Crimea doesn’t have enough consumer goods, Aksyonov says

22 June 2015

The Crimean peninsula can’t supply itself with the necessary amount of goods it needs, the self-declared Crimean Prime Minister Sergei Aksyonov told an economic forum in St. Petersburg, reported the epravda.com.ua news site on June 21. Crimea is getting its construction materials and food from Russia but isn’t receiving imports from almost anywhere given that its rail and sea access are closed, he said. Local dairy and bread producers are only able to fulfill half the peninsula’s needs, he said. Half of dairy products arrive from Russia.

 

Zenon Zawada: There is much conflicting information about whether the Crimean government is able to satisfy the demand for consumer goods of its residents, and where the goods are coming from. The deputy industrial policy minister, Konstantin Ravich, claimed in mid-June that 80 percent of the peninsula’s goods come from Russia.

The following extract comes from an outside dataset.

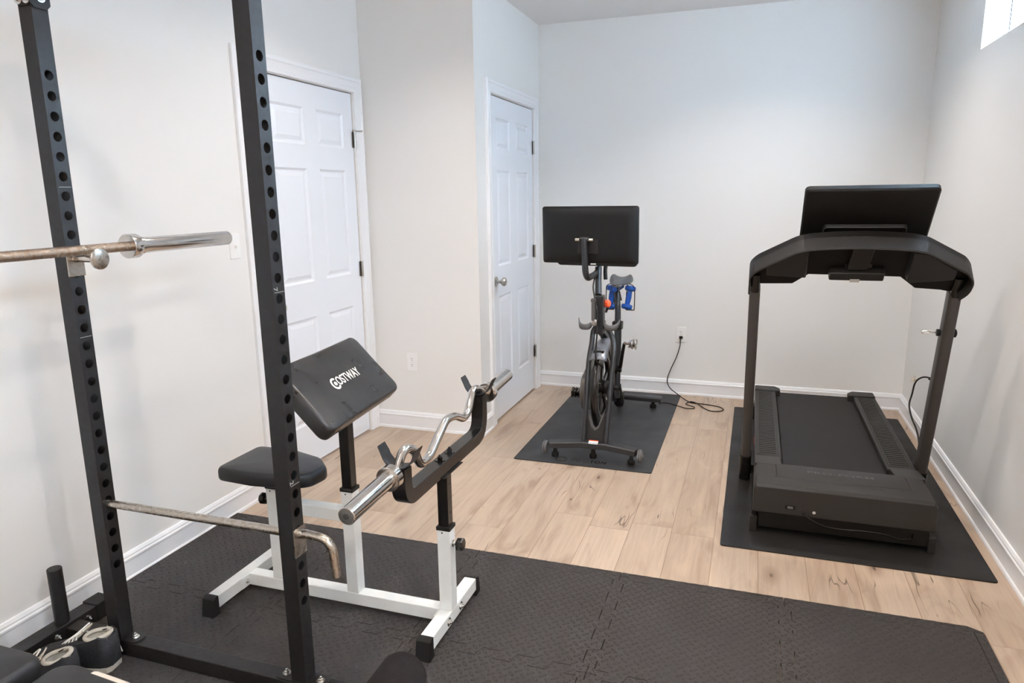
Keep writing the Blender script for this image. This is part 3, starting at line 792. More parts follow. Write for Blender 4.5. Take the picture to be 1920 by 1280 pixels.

We find that hard to believe considering that Crimea’s transportation corridors to Russia are extremely limited (to air and sea). We believe there’s a great deal of imports coming from Ukraine, much of it contraband, which is why the talk of Russia creating a land corridor to Crimea, along the Azov Sea coastline, has died down.

 

Yet Aksyonov’s statement indicates to us that the Russian leadership still has the land corridor card in its deck and an attempt to create it should remain a concern. And we believe the Russian government can play this card whenever it thinks it will be necessary, whether as a threat or a legitimate need to supply Crimea with goods. This could become necessary if the Ukrainian government decides, or is forced, to halt the flow of contraband into Crimea. The Ukrainian public, for instance, is becoming increasingly fed up with a war in which trade is still flowing between the occupied and free territories. Yet the status of this trade as contraband only makes the goods more expensive and benefits only small groups of intermediaries with government cover, at the expense of the general public. This can’t continue for long.